--- Source excerpt ---
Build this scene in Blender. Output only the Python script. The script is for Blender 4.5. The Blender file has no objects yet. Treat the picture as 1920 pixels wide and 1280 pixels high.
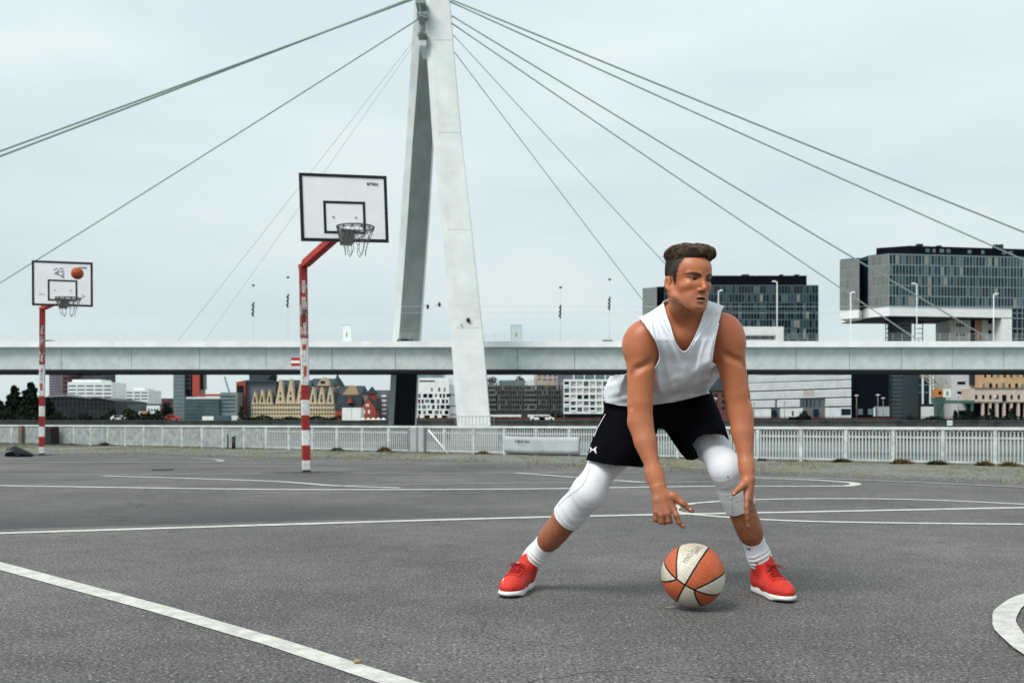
import bpy, bmesh, math, random
import numpy as np
from mathutils import Vector, Matrix

# ------------------------------------------------------------------ camera, sky, sun, exposure
SC = bpy.context.scene
COL = SC.collection
R = random.Random(7)
F, CX, HY, CH = 1920.0, 960.0, 785.0, 0.73      # focal length and horizon measured on the photograph, camera height
cam_d = bpy.data.cameras.new("camera")
cam = bpy.data.objects.new("camera", cam_d)
COL.objects.link(cam)
cam.location = (0, 0, CH)
cam.rotation_euler = (math.radians(90), 0, 0)
cam_d.sensor_width = 36.0
cam_d.lens = 36.0
cam_d.shift_y = (HY - 640) / 1920.0
cam_d.clip_start = 0.05
cam_d.clip_end = 6000
cam_d.dof.use_dof = True
cam_d.dof.focus_distance = 4.02
cam_d.dof.aperture_fstop = 6.3
SC.camera = cam

SUN_EL, SUN_AZ = 51.0, -134.0          # azimuth measured from the view direction, negative = left of the camera
world = bpy.data.worlds.new("World")
SC.world = world
world.use_nodes = True
wn, wl = world.node_tree.nodes, world.node_tree.links
wn.clear()
w_out = wn.new("ShaderNodeOutputWorld")
sky = wn.new("ShaderNodeTexSky")
sky.sky_type = 'NISHITA'
sky.sun_disc = False
sky.sun_elevation = math.radians(SUN_EL)
sky.sun_rotation = math.radians(SUN_AZ)
bg1 = wn.new("ShaderNodeBackground")
bg1.inputs[1].default_value = 0.05
wl.new(sky.outputs[0], bg1.inputs[0])
# overcast cloud sheet, procedural in sky direction
tc = wn.new("ShaderNodeTexCoord")
mp = wn.new("ShaderNodeMapping")
mp.inputs['Scale'].default_value = (1.5, 1.5, 5.5)
wl.new(tc.outputs['Generated'], mp.inputs[0])
n1 = wn.new("ShaderNodeTexNoise")
n1.inputs['Scale'].default_value = 2.2
n1.inputs['Detail'].default_value = 5
n1.inputs['Roughness'].default_value = 0.5
wl.new(mp.outputs[0], n1.inputs['Vector'])
rp = wn.new("ShaderNodeValToRGB")
rp.color_ramp.elements[0].position = 0.34
rp.color_ramp.elements[0].color = (0.400, 0.472, 0.492, 1)
rp.color_ramp.elements[1].position = 0.66
rp.color_ramp.elements[1].color = (0.470, 0.528, 0.530, 1)
wl.new(n1.outputs['Fac'], rp.inputs[0])
sep = wn.new("ShaderNodeSeparateXYZ")
wl.new(tc.outputs['Generated'], sep.inputs[0])
gr = wn.new("ShaderNodeMapRange")
gr.inputs['From Min'].default_value = 0.0
gr.inputs['From Max'].default_value = 0.42
gr.inputs['To Min'].default_value = 0.93
gr.inputs['To Max'].default_value = 1.13
wl.new(sep.outputs['Z'], gr.inputs[0])
bg2 = wn.new("ShaderNodeBackground")
wl.new(rp.outputs[0], bg2.inputs[0])
wl.new(gr.outputs[0], bg2.inputs[1])
mx = wn.new("ShaderNodeMixShader")
mx.inputs[0].default_value = 0.95
wl.new(bg1.outputs[0], mx.inputs[1])
wl.new(bg2.outputs[0], mx.inputs[2])
wl.new(mx.outputs[0], w_out.inputs[0])

sun_d = bpy.data.lights.new("sun", 'SUN')
sun_d.energy = 2.0
sun_d.angle = math.radians(26)
sun_d.color = (1.0, 0.97, 0.93)
sun = bpy.data.objects.new("sun", sun_d)
COL.objects.link(sun)
_e, _a = math.radians(SUN_EL), math.radians(SUN_AZ)
_dir = Vector((math.sin(_a) * math.cos(_e), math.cos(_a) * math.cos(_e), math.sin(_e)))
sun.rotation_euler = _dir.to_track_quat('Z', 'Y').to_euler()
sun.location = (0, 0, 60)

SC.view_settings.view_transform = 'Standard'
SC.view_settings.look = 'None'
SC.view_settings.gamma = 1
SC.view_settings.exposure = 0.72
SC.view_settings.use_curve_mapping = False
SC.cycles.use_denoising = True
SC.cycles.max_bounces = 6
SC.cycles.use_adaptive_sampling = True
SC.cycles.adaptive_threshold = 0.01

# ------------------------------------------------------------------ helpers
def W(px, py, d):
    """point seen at pixel (px,py) of the 1920x1280 photograph, d metres deep"""
    return Vector(((px - CX) / F * d, d, CH - (py - HY) / F * d))

def G(px, py, z=0.0):
    d = F * (CH - z) / (py - HY)
    return Vector(((px - CX) / F * d, d, z))

def XY(px, d):
    return ((px - CX) / F * d, d)

def ZY(py, d):
    return CH - (py - HY) / F * d

BASE = {}

class MB:
    def __init__(s):
        s.v, s.f, s.sm = [], [], []
    def add(s, vs, fs, smooth=False):
        n = len(s.v)
        s.v.extend([tuple(v) for v in vs])
        for f in fs:
            s.f.append(tuple(i + n for i in f))
            s.sm.append(smooth)
        return s
    def box(s, x0, x1, y0, y1, z0, z1):
        v = [(x, y, z) for z in (z0, z1) for y in (y0, y1) for x in (x0, x1)]
        return s.add(v, [(0, 2, 3, 1), (4, 5, 7, 6), (0, 1, 5, 4), (2, 6, 7, 3), (0, 4, 6, 2), (1, 3, 7, 5)])
    def prism(s, pts, z0, z1):
        n = len(pts)
        v = [(p[0], p[1], z0) for p in pts] + [(p[0], p[1], z1) for p in pts]
        fs = [tuple(range(n))[::-1], tuple(range(n, 2 * n))]
        fs += [(i, (i + 1) % n, n + (i + 1) % n, n + i) for i in range(n)]
        return s.add(v, fs)
    def loft(s, rings, cap=True, smooth=False):
        n = len(rings[0])
        v = [p for r in rings for p in r]
        fs = []
        for k in range(len(rings) - 1):
            for i in range(n):
                j = (i + 1) % n
                fs.append((k * n + i, k * n + j, (k + 1) * n + j, (k + 1) * n + i))
        b = len(s.v)
        s.add(v, fs, smooth)
        if cap:
            s.f.append(tuple(b + i for i in range(n))[::-1]); s.sm.append(False)
            o = b + (len(rings) - 1) * n
            s.f.append(tuple(o + i for i in range(n))); s.sm.append(False)
        return s
    def tube(s, pts, r, n=8, closed=False, smooth=True, cap=True):
        pts = [Vector(p) for p in pts]
        rr = r if isinstance(r, (list, tuple)) else [r] * len(pts)
        rings = []
        ref = None
        m = len(pts)
        for i, p in enumerate(pts):
            if closed:
                t = (pts[(i + 1) % m] - pts[i - 1])
            else:
                t = pts[min(i + 1, m - 1)] - pts[max(i - 1, 0)]
            t.normalize()
            if ref is None:
                a = Vector((0, 0, 1)) if abs(t.z) < .9 else Vector((0, 1, 0))
            else:
                a = ref
            u = (a - t * a.dot(t)).normalized()
            ref = u
            w = t.cross(u)
            rings.append([tuple(p + (u * math.cos(q) + w * math.sin(q)) * rr[i]) for q in [2 * math.pi * k / n for k in range(n)]])
        if closed:
            rings.append(rings[0])
            return s.loft(rings, False, smooth)
        return s.loft(rings, cap, smooth)
    def bar(s, a, b, w, h=None, up=(0, 0, 1)):
        """square bar from a to b, w across, h along up"""
        h = h or w
        a, b = Vector(a), Vector(b)
        t = (b - a).normalized()
        up = Vector(up)
        if abs(t.dot(up)) > .98:
            up = Vector((0, 1, 0))
        x = t.cross(up).normalized() * (w / 2)
        z = x.cross(t).normalized() * (h / 2)
        r = lambda p: [tuple(p - x - z), tuple(p + x - z), tuple(p + x + z), tuple(p - x + z)]
        return s.loft([r(a), r(b)])
    def quad(s, a, b, c, d):
        return s.add([a, b, c, d], [(0, 1, 2, 3)])
    def sphere(s, c, r, nu=16, nv=10, sc=(1, 1, 1)):
        rings = []
        for j in range(1, nv):
            th = math.pi * j / nv
            rings.append([(c[0] + r * sc[0] * math.sin(th) * math.cos(2 * math.pi * i / nu), c[1] + r * sc[1] * math.sin(th) * math.sin(2 * math.pi * i / nu), c[2] - r * sc[2] * math.cos(th)) for i in range(nu)])
        return s.loft(rings, True, True)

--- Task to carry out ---
Restate the material word for word from its first line through the line containing "SC.camera = cam", both included; the pictures do not belong in it.

--- Written answer ---
Build this scene in Blender. Output only the Python script. The script is for Blender 4.5. The Blender file has no objects yet. Treat the picture as 1920 pixels wide and 1280 pixels high.
import bpy, bmesh, math, random
import numpy as np
from mathutils import Vector, Matrix

# ------------------------------------------------------------------ camera, sky, sun, exposure
SC = bpy.context.scene
COL = SC.collection
R = random.Random(7)
F, CX, HY, CH = 1920.0, 960.0, 785.0, 0.73      # focal length and horizon measured on the photograph, camera height
cam_d = bpy.data.cameras.new("camera")
cam = bpy.data.objects.new("camera", cam_d)
COL.objects.link(cam)
cam.location = (0, 0, CH)
cam.rotation_euler = (math.radians(90), 0, 0)
cam_d.sensor_width = 36.0
cam_d.lens = 36.0
cam_d.shift_y = (HY - 640) / 1920.0
cam_d.clip_start = 0.05
cam_d.clip_end = 6000
cam_d.dof.use_dof = True
cam_d.dof.focus_distance = 4.02
cam_d.dof.aperture_fstop = 6.3
SC.camera = cam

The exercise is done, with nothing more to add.